Built for Control, Trained for Impact
There is a certain clarity in how Oba Femi operates. His rise in WWE’s NXT system has not relied on noise or spectacle alone. It has been defined by structure, discipline, and results that are difficult to ignore. In a space where many talents are still searching for identity, Femi arrived with one already formed. His presence reads as intentional, and his performances follow the same pattern.

Long before the lights of NXT, Femi’s foundation was laid on the track fields of the University of Alabama. Competing in the SEC demands more than raw ability. It requires repetition, technical awareness, and mental endurance. Those elements are visible in his wrestling. His movement is economical. His power is controlled. Each sequence in the ring carries the imprint of an athlete who understands timing as much as he understands strength.

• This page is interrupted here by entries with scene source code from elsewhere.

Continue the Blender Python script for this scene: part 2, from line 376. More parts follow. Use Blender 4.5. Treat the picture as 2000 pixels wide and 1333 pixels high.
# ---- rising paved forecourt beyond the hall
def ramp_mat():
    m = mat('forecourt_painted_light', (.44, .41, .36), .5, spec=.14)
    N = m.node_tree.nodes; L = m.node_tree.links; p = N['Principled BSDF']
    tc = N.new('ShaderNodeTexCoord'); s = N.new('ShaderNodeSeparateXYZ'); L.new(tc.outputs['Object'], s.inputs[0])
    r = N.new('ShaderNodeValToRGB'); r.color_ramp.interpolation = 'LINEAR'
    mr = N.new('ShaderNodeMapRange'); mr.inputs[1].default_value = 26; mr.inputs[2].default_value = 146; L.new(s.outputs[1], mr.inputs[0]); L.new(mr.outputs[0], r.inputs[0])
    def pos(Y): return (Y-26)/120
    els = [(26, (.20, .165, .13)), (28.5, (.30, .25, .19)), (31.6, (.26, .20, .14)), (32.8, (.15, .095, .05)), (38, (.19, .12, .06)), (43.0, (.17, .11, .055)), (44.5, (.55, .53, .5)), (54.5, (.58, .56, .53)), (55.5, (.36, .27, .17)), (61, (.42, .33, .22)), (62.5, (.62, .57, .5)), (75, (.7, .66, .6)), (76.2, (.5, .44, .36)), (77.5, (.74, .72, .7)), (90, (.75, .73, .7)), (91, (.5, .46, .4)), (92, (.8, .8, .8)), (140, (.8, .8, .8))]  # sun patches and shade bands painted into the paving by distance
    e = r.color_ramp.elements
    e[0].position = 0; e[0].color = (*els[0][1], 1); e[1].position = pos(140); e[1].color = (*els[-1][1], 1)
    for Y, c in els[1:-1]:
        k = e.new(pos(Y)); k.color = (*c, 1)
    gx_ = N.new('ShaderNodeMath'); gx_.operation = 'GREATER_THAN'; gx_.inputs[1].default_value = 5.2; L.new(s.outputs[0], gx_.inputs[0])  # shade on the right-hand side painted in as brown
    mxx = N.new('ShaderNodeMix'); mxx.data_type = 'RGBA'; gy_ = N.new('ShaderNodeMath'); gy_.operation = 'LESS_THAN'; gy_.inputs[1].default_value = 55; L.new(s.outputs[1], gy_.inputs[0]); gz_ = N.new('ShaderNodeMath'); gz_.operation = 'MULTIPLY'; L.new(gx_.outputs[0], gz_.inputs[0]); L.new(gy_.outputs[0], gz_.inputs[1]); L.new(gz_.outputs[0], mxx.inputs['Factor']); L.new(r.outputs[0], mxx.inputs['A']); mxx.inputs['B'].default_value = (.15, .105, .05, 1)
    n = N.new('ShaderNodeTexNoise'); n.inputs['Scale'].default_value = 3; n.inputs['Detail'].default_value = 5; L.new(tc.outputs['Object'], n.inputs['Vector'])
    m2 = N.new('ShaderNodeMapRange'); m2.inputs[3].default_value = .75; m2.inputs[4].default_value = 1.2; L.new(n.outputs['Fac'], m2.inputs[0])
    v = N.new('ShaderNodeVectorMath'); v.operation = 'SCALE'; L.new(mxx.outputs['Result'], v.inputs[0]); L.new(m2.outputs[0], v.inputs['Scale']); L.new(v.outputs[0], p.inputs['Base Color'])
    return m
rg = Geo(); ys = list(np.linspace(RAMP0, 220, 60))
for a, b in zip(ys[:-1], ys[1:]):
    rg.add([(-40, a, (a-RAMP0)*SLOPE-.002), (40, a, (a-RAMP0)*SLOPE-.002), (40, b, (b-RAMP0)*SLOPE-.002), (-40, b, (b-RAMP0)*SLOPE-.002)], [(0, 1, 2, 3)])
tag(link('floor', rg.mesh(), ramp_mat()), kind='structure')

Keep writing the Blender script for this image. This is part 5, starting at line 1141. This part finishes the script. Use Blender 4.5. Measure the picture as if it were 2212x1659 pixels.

The shift from track and field to professional wrestling has not diluted that discipline. It has refined it.

His introduction to the NXT audience came with immediate stakes. Winning the Breakout Tournament positioned him as a talent the company was ready to accelerate. What followed justified that decision. Femi did not simply win the NXT North American Championship. He defined it during his reign. At 272 days, his tenure stands as a marker of stability in a division known for turnover. The length of that run reflects trust from the promotion and consistency from the performer. He maintained momentum without dilution, holding audience attention across multiple cycles of challengers.
The Iron Survivor Challenge victory added a different dimension. That format demands strategy under pressure, not just physical dominance. Femi navigated it with the same composure that has become central to his identity. His eventual capture of the NXT Championship confirmed what his trajectory had already suggested. He is not being positioned as a temporary standout. He is being built as a long-term presence within WWE’s evolving structure.

What makes Femi compelling at this stage is the alignment between persona and output. “The Ruler” is not a decorative title. It is a reflection of how he has been presented and how he has performed. His matches carry authority. His championship record supports the narrative. There is coherence in his rise, and that coherence gives weight to every appearance. As WWE continues to shape its next generation of global stars, Femi stands as a case study in preparation meeting opportunity. His progression feels measured, but his impact has been immediate.